In the corporate world, we believe we can predict what will happen in the future. In my case, it was the future for 6-18 months but the corporate planning and budgeting process pretends it can predict the next 5 years. This, really, is a type of madness.

This is only one example of the alternative reality that we are gripped in. It also affect us and our behaviours. It’s why we think it is OK to spend time at the office or away on business rather than with the ones we love. It’s why we push ourselves to extremes for the corporation, incurring stress and ill-health. It why we think neglecting our well-being, being unfit and overweight, just comes with the territory. It’s why we drag ourselves to our work when our bodies are failing and in need of time to rest and repair. It’s why we drive ourselves to burn-out without questioning the destruction we leading ourselves into.

When I was on the Mothership, I thought I was rational and logical and my choices were entirely sensible. I thought I was coping relatively well with the situation, I was doing OK. Now I have left the enchantment and it’s spell has been broken, I wonder what the hell I was thinking. How could I not see the madness? How could I fail to recognise the damage I was doing to myself? What made me think I was coping and ‘doing OK’?

I couldn’t imagine going back to that world now. I hear stories from others about how they behaved and what they put themselves through in their corporate careers with a mixture of bafflement and horror.

But I remember that when I was there, when I was under the enchantment, then I did similar and thought no more off it.

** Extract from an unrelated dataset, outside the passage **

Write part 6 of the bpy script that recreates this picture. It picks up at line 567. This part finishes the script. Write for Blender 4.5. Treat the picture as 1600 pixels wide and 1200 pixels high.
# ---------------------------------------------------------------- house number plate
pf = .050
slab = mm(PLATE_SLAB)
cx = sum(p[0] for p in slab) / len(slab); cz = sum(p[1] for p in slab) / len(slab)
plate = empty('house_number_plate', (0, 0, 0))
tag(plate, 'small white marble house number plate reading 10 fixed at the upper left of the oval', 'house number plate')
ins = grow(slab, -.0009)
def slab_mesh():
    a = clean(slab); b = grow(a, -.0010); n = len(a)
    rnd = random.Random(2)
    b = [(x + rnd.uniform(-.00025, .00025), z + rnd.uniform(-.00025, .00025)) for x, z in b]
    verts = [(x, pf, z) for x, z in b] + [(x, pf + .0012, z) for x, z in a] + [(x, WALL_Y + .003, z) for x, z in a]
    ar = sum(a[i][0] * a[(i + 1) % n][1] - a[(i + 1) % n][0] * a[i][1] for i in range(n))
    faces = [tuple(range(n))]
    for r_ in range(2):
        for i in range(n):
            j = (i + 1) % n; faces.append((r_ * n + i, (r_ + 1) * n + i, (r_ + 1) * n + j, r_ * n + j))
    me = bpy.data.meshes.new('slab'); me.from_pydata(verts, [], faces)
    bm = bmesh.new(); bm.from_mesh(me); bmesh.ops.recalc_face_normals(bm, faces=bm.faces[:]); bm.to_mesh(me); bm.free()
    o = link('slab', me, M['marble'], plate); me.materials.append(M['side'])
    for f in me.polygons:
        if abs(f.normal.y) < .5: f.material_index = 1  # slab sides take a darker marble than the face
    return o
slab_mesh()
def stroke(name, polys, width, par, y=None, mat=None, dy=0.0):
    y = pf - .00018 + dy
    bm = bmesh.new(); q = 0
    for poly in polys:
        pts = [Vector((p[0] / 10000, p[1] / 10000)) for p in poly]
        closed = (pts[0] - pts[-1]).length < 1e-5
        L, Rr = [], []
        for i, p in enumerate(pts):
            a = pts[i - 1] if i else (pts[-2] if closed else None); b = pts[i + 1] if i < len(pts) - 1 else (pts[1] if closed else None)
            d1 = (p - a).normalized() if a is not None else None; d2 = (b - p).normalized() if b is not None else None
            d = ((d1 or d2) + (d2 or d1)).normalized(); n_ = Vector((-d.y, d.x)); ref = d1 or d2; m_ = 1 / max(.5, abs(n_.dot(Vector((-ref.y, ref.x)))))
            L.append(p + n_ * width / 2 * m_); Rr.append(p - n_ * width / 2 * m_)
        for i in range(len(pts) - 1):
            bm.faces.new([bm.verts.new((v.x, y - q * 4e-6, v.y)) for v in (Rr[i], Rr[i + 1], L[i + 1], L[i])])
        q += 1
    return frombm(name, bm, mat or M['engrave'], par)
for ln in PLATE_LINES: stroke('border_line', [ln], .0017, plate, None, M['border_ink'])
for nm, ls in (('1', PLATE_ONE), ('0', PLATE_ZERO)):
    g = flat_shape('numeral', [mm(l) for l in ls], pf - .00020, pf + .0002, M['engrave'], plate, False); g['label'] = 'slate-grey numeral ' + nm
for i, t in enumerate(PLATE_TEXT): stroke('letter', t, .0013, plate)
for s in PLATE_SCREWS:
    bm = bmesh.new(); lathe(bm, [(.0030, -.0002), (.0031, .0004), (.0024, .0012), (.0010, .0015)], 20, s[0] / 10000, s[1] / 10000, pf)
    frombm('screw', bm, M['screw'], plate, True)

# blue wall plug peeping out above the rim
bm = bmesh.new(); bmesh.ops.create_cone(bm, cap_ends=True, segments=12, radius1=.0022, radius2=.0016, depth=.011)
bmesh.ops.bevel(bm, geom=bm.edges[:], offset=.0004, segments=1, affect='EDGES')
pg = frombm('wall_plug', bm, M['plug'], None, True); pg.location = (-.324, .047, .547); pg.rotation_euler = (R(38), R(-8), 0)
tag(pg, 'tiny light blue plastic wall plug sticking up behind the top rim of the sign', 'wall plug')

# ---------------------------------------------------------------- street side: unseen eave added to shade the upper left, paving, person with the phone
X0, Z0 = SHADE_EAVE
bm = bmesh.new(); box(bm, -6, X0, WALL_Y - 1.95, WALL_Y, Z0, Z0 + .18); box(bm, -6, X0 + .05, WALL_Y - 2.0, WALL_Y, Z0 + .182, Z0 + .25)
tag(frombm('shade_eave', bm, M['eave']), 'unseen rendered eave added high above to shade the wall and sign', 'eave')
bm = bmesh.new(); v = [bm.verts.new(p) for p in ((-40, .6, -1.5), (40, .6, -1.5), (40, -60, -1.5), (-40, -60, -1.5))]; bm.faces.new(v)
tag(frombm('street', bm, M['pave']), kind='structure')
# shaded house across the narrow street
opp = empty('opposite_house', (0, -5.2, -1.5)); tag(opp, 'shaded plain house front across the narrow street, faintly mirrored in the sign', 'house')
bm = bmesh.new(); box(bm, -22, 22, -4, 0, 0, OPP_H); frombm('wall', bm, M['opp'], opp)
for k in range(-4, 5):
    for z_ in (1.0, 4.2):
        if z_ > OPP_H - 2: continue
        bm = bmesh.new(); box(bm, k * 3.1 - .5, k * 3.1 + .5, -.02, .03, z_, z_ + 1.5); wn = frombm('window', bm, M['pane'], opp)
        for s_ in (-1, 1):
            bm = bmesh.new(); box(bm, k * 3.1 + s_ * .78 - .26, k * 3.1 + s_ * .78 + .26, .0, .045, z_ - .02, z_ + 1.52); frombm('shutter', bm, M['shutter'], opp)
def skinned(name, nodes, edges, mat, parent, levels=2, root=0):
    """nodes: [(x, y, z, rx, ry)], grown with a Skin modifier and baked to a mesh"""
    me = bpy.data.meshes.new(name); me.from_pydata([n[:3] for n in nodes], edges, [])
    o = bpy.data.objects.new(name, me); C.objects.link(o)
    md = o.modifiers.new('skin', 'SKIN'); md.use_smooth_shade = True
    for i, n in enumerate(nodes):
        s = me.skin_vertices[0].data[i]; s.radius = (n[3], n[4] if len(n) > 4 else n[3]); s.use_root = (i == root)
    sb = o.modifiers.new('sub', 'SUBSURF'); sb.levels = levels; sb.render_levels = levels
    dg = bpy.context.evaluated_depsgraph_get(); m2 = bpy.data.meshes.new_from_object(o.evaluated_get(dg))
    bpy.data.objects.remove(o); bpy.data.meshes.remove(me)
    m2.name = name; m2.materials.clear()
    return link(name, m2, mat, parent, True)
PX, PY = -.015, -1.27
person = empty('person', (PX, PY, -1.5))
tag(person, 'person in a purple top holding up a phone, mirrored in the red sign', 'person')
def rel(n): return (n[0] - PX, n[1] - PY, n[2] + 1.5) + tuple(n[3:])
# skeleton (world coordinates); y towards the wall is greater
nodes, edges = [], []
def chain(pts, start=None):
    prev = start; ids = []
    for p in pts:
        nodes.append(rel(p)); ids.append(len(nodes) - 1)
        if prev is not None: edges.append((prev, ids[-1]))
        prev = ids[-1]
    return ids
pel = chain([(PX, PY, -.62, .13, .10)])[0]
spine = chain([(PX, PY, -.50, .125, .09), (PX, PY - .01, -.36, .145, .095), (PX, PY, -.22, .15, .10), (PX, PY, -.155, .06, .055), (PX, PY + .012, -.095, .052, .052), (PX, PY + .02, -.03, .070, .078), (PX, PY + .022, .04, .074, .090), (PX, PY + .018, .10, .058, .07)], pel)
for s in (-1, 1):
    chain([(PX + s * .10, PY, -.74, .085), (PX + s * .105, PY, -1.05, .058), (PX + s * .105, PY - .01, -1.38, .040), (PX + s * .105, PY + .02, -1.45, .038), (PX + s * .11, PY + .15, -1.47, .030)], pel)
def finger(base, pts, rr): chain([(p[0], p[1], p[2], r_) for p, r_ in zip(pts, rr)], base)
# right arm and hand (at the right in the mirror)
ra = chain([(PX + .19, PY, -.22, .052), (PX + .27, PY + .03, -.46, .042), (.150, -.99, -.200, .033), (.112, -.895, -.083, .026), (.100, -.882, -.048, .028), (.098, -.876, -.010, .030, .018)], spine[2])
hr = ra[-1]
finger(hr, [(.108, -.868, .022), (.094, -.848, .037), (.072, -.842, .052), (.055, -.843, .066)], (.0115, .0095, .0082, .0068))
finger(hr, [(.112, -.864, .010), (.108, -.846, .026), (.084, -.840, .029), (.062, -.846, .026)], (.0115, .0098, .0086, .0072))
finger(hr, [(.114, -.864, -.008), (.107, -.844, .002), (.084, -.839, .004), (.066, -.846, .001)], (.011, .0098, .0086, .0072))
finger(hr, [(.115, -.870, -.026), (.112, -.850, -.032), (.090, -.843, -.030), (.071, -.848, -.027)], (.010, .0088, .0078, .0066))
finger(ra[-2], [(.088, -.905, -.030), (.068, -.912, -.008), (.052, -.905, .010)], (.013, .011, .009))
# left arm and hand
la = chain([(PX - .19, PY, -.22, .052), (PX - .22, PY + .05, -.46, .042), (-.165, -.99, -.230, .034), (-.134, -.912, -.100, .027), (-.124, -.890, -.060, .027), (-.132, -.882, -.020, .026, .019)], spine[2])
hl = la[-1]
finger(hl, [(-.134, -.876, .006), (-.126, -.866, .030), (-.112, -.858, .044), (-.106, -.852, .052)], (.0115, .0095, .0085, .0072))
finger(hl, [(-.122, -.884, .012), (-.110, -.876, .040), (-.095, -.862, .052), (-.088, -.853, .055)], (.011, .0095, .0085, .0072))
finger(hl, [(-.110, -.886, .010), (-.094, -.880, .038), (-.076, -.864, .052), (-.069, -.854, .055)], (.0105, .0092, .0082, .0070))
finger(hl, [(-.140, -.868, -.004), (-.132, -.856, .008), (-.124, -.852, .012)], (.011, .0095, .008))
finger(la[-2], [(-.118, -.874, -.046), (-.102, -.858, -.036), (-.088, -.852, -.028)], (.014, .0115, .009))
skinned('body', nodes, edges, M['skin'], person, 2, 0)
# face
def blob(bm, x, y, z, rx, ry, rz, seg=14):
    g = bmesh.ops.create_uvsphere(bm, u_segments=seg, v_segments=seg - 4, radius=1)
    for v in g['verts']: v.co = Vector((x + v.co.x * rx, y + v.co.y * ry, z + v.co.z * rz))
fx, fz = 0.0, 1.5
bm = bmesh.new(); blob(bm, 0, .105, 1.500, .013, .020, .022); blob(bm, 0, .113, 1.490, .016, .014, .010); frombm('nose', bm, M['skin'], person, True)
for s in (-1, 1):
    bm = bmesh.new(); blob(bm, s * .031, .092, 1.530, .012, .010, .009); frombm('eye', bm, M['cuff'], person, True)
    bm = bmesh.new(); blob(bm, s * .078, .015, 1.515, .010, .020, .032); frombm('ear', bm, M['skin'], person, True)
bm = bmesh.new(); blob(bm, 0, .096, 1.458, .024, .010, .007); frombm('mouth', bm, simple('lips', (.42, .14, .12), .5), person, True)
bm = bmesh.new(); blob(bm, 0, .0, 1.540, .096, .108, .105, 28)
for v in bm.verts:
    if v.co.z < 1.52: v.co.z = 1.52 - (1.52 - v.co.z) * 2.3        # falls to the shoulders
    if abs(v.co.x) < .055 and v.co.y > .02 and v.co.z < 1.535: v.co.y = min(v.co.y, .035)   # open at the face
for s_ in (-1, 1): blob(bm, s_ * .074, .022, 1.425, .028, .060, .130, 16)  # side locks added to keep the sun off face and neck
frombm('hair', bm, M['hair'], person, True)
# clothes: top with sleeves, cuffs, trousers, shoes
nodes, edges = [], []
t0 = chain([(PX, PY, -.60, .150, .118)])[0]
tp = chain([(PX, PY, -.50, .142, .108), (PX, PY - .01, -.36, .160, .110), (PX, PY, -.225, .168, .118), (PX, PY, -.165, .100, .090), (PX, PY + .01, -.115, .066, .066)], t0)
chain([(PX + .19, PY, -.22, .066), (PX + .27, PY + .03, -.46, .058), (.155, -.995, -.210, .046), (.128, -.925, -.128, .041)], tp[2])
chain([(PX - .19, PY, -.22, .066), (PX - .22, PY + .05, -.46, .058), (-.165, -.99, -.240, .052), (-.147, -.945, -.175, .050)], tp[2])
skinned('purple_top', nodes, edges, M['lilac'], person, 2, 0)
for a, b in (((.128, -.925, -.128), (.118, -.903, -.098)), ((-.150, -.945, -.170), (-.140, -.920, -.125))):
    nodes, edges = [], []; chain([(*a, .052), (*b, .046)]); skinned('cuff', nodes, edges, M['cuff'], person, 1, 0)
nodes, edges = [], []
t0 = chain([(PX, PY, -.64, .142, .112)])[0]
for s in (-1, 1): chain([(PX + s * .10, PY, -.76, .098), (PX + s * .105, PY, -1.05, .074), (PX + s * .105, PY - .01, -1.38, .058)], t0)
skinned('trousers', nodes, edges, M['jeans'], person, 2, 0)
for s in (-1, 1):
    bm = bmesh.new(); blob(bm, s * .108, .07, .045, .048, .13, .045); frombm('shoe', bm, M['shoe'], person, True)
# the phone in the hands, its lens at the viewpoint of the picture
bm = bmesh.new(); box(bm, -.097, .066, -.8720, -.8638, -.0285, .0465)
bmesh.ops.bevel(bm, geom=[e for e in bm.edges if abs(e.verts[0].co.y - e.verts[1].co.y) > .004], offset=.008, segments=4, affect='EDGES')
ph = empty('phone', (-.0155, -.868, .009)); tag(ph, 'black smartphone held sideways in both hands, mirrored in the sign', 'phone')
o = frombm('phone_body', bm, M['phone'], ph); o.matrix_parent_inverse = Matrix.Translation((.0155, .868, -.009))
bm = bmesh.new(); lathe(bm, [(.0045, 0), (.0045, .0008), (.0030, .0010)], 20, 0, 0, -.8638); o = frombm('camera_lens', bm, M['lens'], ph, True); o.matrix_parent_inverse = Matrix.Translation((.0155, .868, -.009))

Leaving the corporate bubble means you break the spell, you lift the enchantment. It is very disorientating at first because all the certainties you once held on to have now dissolved, the truths you held have been exposed as falsehoods. It is part of your transition to go through this period of uncertainty and anxiety. The reward is that you will create a new reality, one that is much more connected with the real world and that will endure for the rest of your life.